Гротескна по своей природе и художественная манера Бориса Вахтина, чья проза заключает настоящее издание. Заглянем и за его край: венчает всю эту гротескную линию молодой ленинградской прозы шестидесятых написанная уже в семидесятые вахтинская «Дубленка». В этой повести современный Акакий Акакиевич дослуживается до известного чина «инструктора отдела культуры», чтобы в свою очередь быть посрамленным мафиозного типа Хлестаковым. Но здесь уже зеркало, в которое сподручнее глядеться потомкам наших авторов и их персонажей. (Заметим, кстати: гоголевская струна сильно звенела в питерском тумане шестидесятых. Проза того же Вахтина ориентирована преимущественно на ее звук: отвергая психологический реализм Чехова, в обход Толстого она устремлена к Гоголю.)
Хотя в искусстве власти по-прежнему настаивали на ритуале, они были не против того, чтобы и молодежь слегка порезвилась на огороженных для нее красными флажками танцплощадках. Литературное начальство и само делало положенные шаги навстречу дерзновенным талантам. Впрочем, шаги были заранее отмерены, и всякая «проба пера» усекалась цензурой. Одних эти игры закалили или изощрили, другим — опротивели, третьих свели с ума. Но, так или иначе, в сегодняшнем сборнике нет ни одного автора, который не напечатал бы что-нибудь в шестидесятые. Граница пролегла позже — между теми, кого судьба прибила к печатному берегу, и теми, кого она с этого берега смыла.
Знаменитый ныне ленинградский андеграунд 1970-х вовсе не состоял из одних отказавшихся от печатного слова при коммунистическом режиме гениев и диссидентов. Психологии тут вообще было много больше, чем политики. Те же авторы настоящего сборника Рид Грачев и Генрих Шеф, не уступавшие в шестидесятые как прозаики Андрею Битову или Борису Вахтину, из литературы канули в собственное «я», придя к тотальному умозаключению, что искусство ни их самих не спасает, ни мир в целом. Что было куда серьезнее проблем с публикациями. Рид Грачев уже в шестидесятые писал, что не желает заменять «живое нравственное мертвым социальным».
Не будем, конечно, игнорировать и общую ситуацию в ленинградской культуре той поры: сама по себе она кого угодно могла вогнать в депрессию.
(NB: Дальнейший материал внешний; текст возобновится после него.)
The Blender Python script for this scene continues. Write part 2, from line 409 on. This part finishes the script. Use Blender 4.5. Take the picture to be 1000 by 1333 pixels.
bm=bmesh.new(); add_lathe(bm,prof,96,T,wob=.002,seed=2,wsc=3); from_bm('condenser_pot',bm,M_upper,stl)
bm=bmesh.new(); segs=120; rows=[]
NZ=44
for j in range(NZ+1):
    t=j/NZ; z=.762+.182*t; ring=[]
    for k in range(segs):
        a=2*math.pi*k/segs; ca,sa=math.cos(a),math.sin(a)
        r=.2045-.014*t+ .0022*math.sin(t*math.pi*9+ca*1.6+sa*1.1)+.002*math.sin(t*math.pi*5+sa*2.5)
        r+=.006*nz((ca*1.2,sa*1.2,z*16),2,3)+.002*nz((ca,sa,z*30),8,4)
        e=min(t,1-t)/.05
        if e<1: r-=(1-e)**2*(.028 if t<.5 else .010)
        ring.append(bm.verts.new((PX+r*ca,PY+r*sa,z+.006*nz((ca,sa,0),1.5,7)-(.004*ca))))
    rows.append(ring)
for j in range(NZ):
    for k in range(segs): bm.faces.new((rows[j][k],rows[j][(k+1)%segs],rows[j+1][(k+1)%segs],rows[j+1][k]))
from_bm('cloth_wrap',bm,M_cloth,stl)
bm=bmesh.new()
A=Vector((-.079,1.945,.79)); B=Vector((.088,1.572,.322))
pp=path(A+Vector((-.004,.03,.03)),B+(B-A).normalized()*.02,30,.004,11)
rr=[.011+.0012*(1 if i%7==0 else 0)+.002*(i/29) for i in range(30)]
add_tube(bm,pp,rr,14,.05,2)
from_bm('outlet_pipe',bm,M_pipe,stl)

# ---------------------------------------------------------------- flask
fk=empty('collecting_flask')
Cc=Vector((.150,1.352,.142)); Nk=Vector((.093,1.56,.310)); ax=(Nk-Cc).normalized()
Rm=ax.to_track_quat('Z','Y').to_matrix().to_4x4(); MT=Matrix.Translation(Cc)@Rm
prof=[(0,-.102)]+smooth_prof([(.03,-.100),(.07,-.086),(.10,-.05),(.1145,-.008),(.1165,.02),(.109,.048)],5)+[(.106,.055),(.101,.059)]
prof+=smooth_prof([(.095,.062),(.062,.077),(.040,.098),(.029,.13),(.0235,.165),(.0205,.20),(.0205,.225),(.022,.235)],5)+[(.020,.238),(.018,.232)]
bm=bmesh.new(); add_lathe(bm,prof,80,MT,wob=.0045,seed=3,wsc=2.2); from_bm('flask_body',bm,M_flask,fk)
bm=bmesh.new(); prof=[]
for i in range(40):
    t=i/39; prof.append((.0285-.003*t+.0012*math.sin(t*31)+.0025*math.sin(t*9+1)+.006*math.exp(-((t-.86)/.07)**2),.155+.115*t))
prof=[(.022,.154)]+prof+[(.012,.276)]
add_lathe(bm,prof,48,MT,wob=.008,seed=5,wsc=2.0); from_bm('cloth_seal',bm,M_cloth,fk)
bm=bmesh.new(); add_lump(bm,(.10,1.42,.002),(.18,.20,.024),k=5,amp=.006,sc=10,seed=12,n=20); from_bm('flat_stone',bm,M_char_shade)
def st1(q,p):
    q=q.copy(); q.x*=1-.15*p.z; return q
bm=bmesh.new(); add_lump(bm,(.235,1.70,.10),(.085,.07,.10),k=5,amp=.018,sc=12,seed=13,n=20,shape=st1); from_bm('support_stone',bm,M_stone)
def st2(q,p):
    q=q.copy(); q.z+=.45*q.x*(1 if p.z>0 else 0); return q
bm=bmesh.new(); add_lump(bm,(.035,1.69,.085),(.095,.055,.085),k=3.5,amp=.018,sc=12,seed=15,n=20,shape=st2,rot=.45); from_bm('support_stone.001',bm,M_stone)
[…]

Особенно к концу этого периода, завершившегося позорной «братской помощью» Чехословакии.
Сформировавшийся к семидесятым андеграунд силою вещей отступил в подполье и настолько уже презирал официальную литературу, что никакого нравственного ущерба не почуял бы, урвав у мертворожденной беллетристики сотню-другую печатных страниц.
Тут необыкновенно хорош пример Александра Кондратова, кардинальнейшего — с точки зрения культуру предержащих чиновников — из врагов «бюрократического реализма» (воспользуемся определением Давида Дара). Несомненный homo ludens, как его назвал Лев Лосев, он еще в шестидесятые писал вещи, например романы «Здравствуй, ад!» и «Ночной шлем», которые до сих пор нашим издательствам, говоря забавным слогом классика, «не в подым». Никого не стремясь обойти и опередить, Кондратов от начала до конца, вдоль и поперек пропахал в нашей словесности все выпавшие из отечественного культурного севооборота пажити и даже пустыри. В мире, в котором «сияли пуговицы, но лица были сумрачны и хмуры», Кондратову было скучно. «Он был заучен, мой мир. Иногда менялась водочка. Порой — портрет вождя». Ясно, что в отчетливости видения автору этих строк не откажешь. Но влекло его в искусстве совсем иное, то, о чем написал М. Л. Гаспаров: «Особенность творчества Кондратова — систематичность. Если Крученых был романтик крайней левой позиции, то Кондратов — ее классик. Открыв прием, он не ограничится тем, что блеснет им, отбросит и погонится за новым: он будет разрабатывать его во всех направлениях до полного исчерпания».